» What is being asked: Go over the listing below line by line and tally those containing "pixels". Give only the tally.

» Raw data:
::::::::
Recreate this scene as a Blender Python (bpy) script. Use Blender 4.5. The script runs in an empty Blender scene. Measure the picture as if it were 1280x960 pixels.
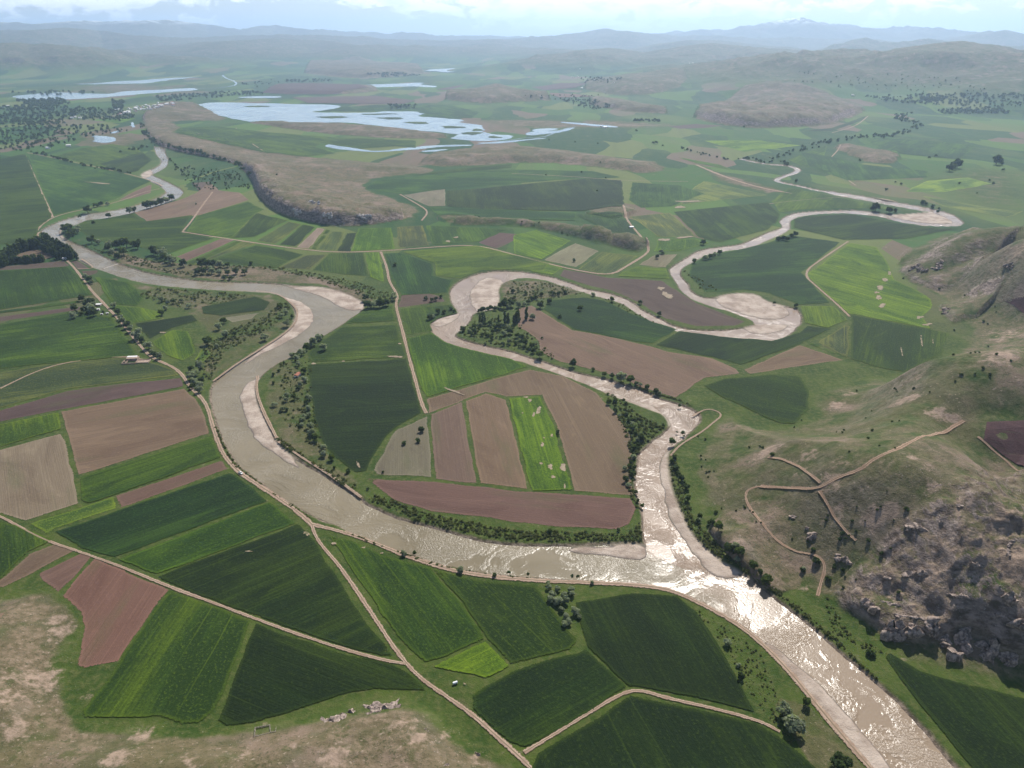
import bpy, math, random
import numpy as np
from mathutils import Vector, Matrix
from mathutils.geometry import delaunay_2d_cdt

random.seed(7)
RNG = np.random.default_rng(7)
SC = bpy.context.scene
COL = SC.collection
R = math.radians

# ------------------------------------------------------------------ camera
CAM_H = 350.0
FPX = 888.0                      # focal length in pixels of the 1280 wide photo
HORIZON = 42.0
PITCH = math.atan((480 - HORIZON) / FPX)
cp, sp = math.cos(PITCH), math.sin(PITCH)


def ray(px, py):
    px = np.asarray(px, float); py = np.asarray(py, float)
    u = (px - 640) / FPX; v = (480 - py) / FPX
    return np.stack([u, cp + v * sp, -sp + v * cp], -1)


def flat(pts, z=0.0):
    """photo points -> points on the valley floor (metres)"""
    p = np.array([(a[0], a[1]) for a in pts], float)
    d = ray(p[:, 0], p[:, 1])
    t = (CAM_H - z) / -d[:, 2]
    return d[:, :2] * t[:, None]


def skypoint(px, py, dist):
    d = ray([px], [py])[0]
    t = dist / math.hypot(d[0], d[1])
    return d[0] * t, d[1] * t, CAM_H + d[2] * t


# ------------------------------------------------------------------ maths
def sstep(a, b, x):
    t = np.clip((x - a) / (b - a), 0, 1)
    return t * t * (3 - 2 * t)


def _hash(ix, iy, seed):
    n = (ix.astype(np.int64) * 374761393 + iy.astype(np.int64) * 668265263 + seed * 1442695041) & 0x7fffffff
    n = ((n ^ (n >> 13)) * 1274126177) & 0x7fffffff
    return ((n ^ (n >> 16)) & 0xffff) / 65535.0


def vnoise(x, y, seed=0):
    ix = np.floor(x); iy = np.floor(y)
    fx = x - ix; fy = y - iy
    fx = fx * fx * fx * (fx * (fx * 6 - 15) + 10); fy = fy * fy * fy * (fy * (fy * 6 - 15) + 10)
    a = _hash(ix, iy, seed); b = _hash(ix + 1, iy, seed)
    c = _hash(ix, iy + 1, seed); d = _hash(ix + 1, iy + 1, seed)
    return (a + (b - a) * fx) * (1 - fy) + (c + (d - c) * fx) * fy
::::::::
» Finished task: 2